Will iPhone’s New iOS 12 Measure App Make Appliance Shopping Easier?

Posted in Planning & Design, Product Tips & Tricks on .

If you installed the latest iPhone iOS 12 update, you might’ve noticed a new, handy app called “Measure”. It’s a neat tool that uses your iPhone’s camera to measure surfaces and nearby objects – which might make your next appliance-shopping trip much easier. Since measurement is so important when selecting new appliances, we’re always on the lookout for ways to make that easier for our customers. We’re going to take a look at “Measure” and see how it measures up …

The most important thing you need to know when buying a new appliance is how much space you have for it. Not the size of your current appliance, but how much space you have in your cabinetry. For that, you need a few critical measurements, which we outline in this video.

So can the Measure app help you measure your available space for that new fridge, dishwasher or stove? Let’s first see how it works.

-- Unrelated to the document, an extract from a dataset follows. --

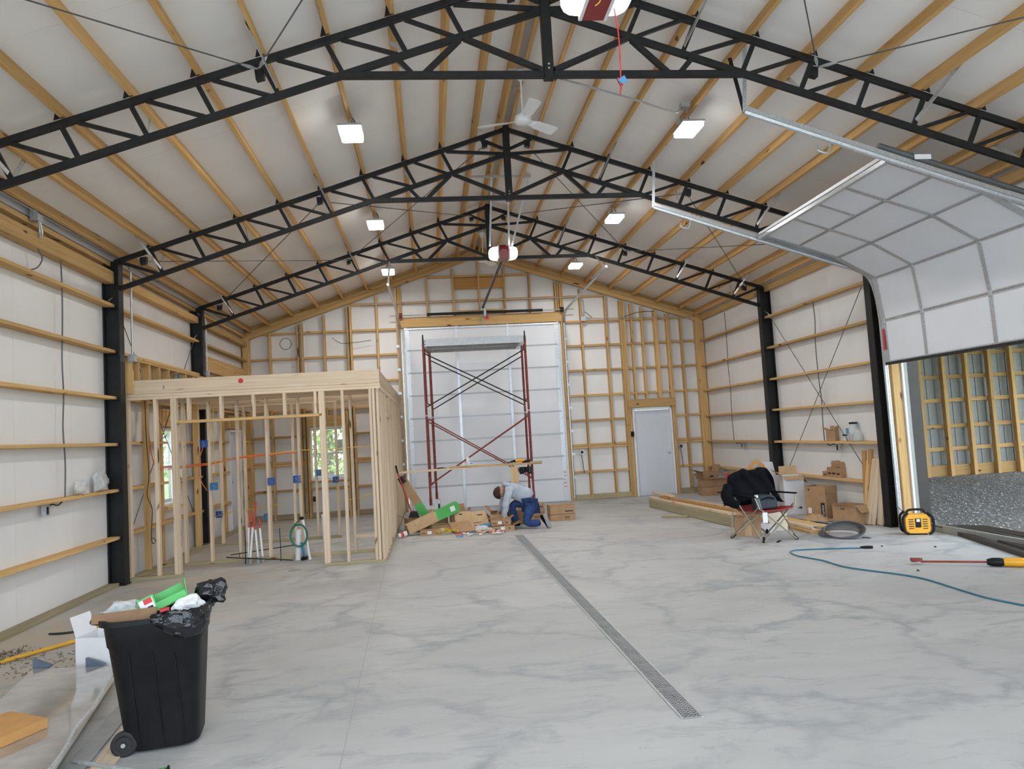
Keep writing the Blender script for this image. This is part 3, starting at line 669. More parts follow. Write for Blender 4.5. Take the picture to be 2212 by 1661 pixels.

  • When you first open the app, it will direct you to move your phone around the room. This helps it calibrate, so it can gain perspective on what you’re trying to measure.
  • You then point your phone at the object or space you intend to measure and move around until a white circle appears with a dot in the middle.
  • You line up the white dot with one of your object’s corners – for example, the corner of your cabinet cut-out – then press the white button with the + sign. Once the app has identified the object, it will click into place and secure that corner as a starting point for your measurement.
  • Slowly move to the end-point where you want the measurement to end and press the button with the + sign again. The app will show the measurement on-screen.
  • Repeat to get the other measurements you need. You can tap the white camera button to take a screenshot and share with your Product Expert.


In ideal conditions, the Measure app will even tell you your object’s or space’s square footage. However, it must have certain conditions to be triggered, and there are still some kinks to work out before that part of the app is perfected.

There are pros and cons to using this app:

PROS we found:

  • If you don’t get a measurement just right, you don’t have to start over. You can either drag your start or end-point to where it needs to be, or use the ‘Undo’ button, so you can try it again.
  • There’s a feature included that lets you take a photo of what you’re measuring. Just tap on the shutter button of your camera, and it’ll take a picture that you can then show your Product Expert.
  • The app also includes a “Level” option, which allows you to see if your surfaces are level; great for things like setting the height of legs of your fridge or dishwasher.

CONS we found:

  • You will need an iPhone 7 or up. iPhone 5 or 6 does not include the ARkit (Augmented Reality) you need to run the Measure app.
  • The app can factor in an object’s shadow as part of the measurement, leading to inaccurate readings.
  • Measure works best on flat surfaces – for instance, cooktops. It doesn’t work as well for vertical spaces, such as cupboards for fridges, washers or dishwasher; you’d have to some more manual fiddling there.
  • Depth is tricky to measure, because the app relies on visual calibration from your camera. The best way to get around this if you have the open space is to measure the height and width first as you face your cut-out head on. Then, clear that and switch to a side view and measure again, this time for depth.

Now, the big question: how does the app measure up when it comes to accuracy? On average, measurements were off by about half an inch, but it can vary. During one testing of the app, we measured a yard stick and it came in 1.5″ off of the actual measurement.

So, will it make appliance-shopping easier? The Measure app is a great starting point. It can give you a rough estimate of how big or small your space is, which will help you narrow down your options for a new appliance. However, if you need the exact dimensions of something, you’re still going to have to whip out that tape measure.